TASK OBJECTIVE. Without the pictures, write out all the lines below exactly as they appear.

MATERIAL.
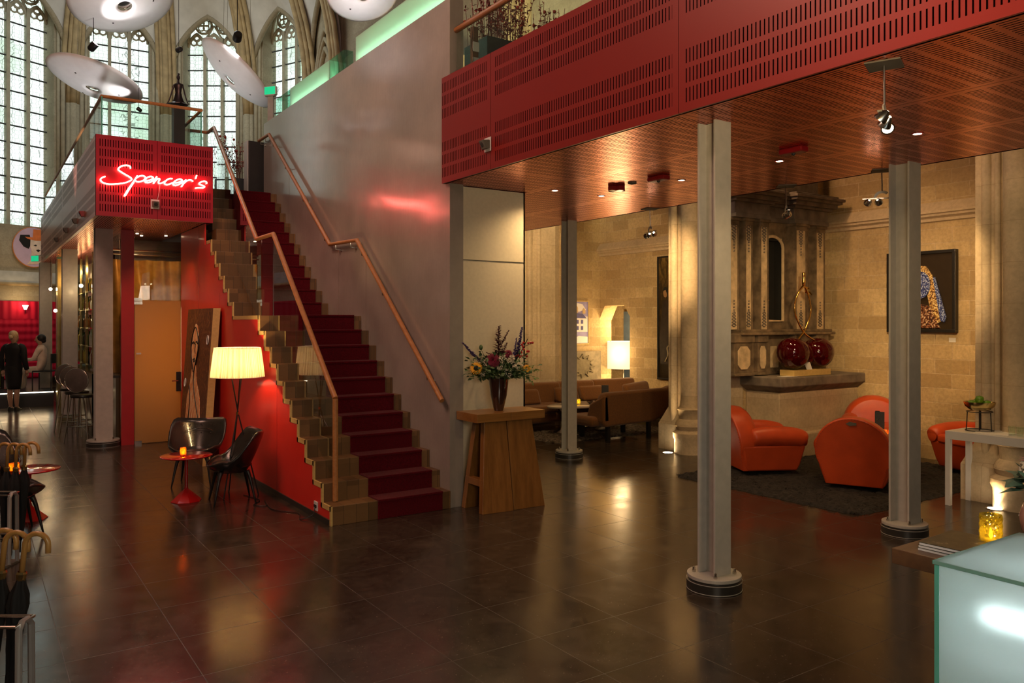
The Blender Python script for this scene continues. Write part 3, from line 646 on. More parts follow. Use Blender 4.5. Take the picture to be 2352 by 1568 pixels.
# pale oak stringer edge along the zigzag
sb = MB()
for i, (y, z) in enumerate(steps[:20]):
    y1 = steps[i+1][0]; xl = xs0 if y < 11.7 else 2.86
    if y > 11.7: continue
    sb.box(xl-.004, y-.003, z-RS-.045 if i else 0, xl+.014, y+.03, z+.001); sb.box(xl-.004, y, z-.045, xl+.014, y1+.03, z+.001)
obj('stringer_edge', sb, 'oak_trim', t, world=True)
# red side wall below the zigzag
pl = [(7.06, 0)]
for i, (y, z) in enumerate(steps[:17]):
    pl.append((y+.028, z-RS-.03 if i else 0)); pl.append((y+.028, z-.043))
pl[0] = (7.068, 0)
pl = pl[1:]; pl += [(11.9, steps[16][1]-.043), (11.9, ZS-.01), (13.5, ZS-.01), (13.5, 0)]
# quads column by column to stay planar-safe
rw = MB()
for i in range(17):
    y, z = steps[i]; y1 = steps[i+1][0] if i < 16 else 11.9
    rw.box(xs0, y+.028, 0, xs0+.02, y1+.028, z-.043)
rw.box(xs0, 11.92, 0, xs0+.02, 13.5, ZS-.005)
obj('side_wall', rw, 'red_paint', t, world=True)
obj('baseboard', MB().box(xs0-.012, 7.07, 0, xs0, 13.45, .055), 'steel_dark', t, world=True)
obj('wall_seam', MB().box(xs0-.0015, 8.63, .06, xs0, 8.634, 1.4).box(xs0-.0015, 11.1, .06, xs0, 11.104, 2.3).box(xs0-.0015, 12.3, .06, xs0, 12.304, 3.3), 'red_dark', t, world=True)
# carpet runner
cr = MB(); cx0, cx1 = 3.22, 3.93; e = .012
for i, (y, z) in enumerate(steps):
    y1 = steps[i+1][0] if i+1 < len(steps) else 13.1
    cr.box(cx0, y-e, z-RS, cx1, y, z+e); cr.box(cx0, y-e-.008, z-.012, cx1, y1, z+e)
obj('carpet_runner', cr, 'carpet', t, world=True, bevel=.005)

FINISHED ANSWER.
The Blender Python script for this scene continues. Write part 3, from line 646 on. More parts follow. Use Blender 4.5. Take the picture to be 2352 by 1568 pixels.
# pale oak stringer edge along the zigzag
sb = MB()
for i, (y, z) in enumerate(steps[:20]):
    y1 = steps[i+1][0]; xl = xs0 if y < 11.7 else 2.86
    if y > 11.7: continue
    sb.box(xl-.004, y-.003, z-RS-.045 if i else 0, xl+.014, y+.03, z+.001); sb.box(xl-.004, y, z-.045, xl+.014, y1+.03, z+.001)
obj('stringer_edge', sb, 'oak_trim', t, world=True)
# red side wall below the zigzag
pl = [(7.06, 0)]
for i, (y, z) in enumerate(steps[:17]):
    pl.append((y+.028, z-RS-.03 if i else 0)); pl.append((y+.028, z-.043))
pl[0] = (7.068, 0)
pl = pl[1:]; pl += [(11.9, steps[16][1]-.043), (11.9, ZS-.01), (13.5, ZS-.01), (13.5, 0)]
# quads column by column to stay planar-safe
rw = MB()
for i in range(17):
    y, z = steps[i]; y1 = steps[i+1][0] if i < 16 else 11.9
    rw.box(xs0, y+.028, 0, xs0+.02, y1+.028, z-.043)
rw.box(xs0, 11.92, 0, xs0+.02, 13.5, ZS-.005)
obj('side_wall', rw, 'red_paint', t, world=True)
obj('baseboard', MB().box(xs0-.012, 7.07, 0, xs0, 13.45, .055), 'steel_dark', t, world=True)
obj('wall_seam', MB().box(xs0-.0015, 8.63, .06, xs0, 8.634, 1.4).box(xs0-.0015, 11.1, .06, xs0, 11.104, 2.3).box(xs0-.0015, 12.3, .06, xs0, 12.304, 3.3), 'red_dark', t, world=True)
# carpet runner
cr = MB(); cx0, cx1 = 3.22, 3.93; e = .012
for i, (y, z) in enumerate(steps):
    y1 = steps[i+1][0] if i+1 < len(steps) else 13.1
    cr.box(cx0, y-e, z-RS, cx1, y, z+e); cr.box(cx0, y-e-.008, z-.012, cx1, y1, z+e)
obj('carpet_runner', cr, 'carpet', t, world=True, bevel=.005)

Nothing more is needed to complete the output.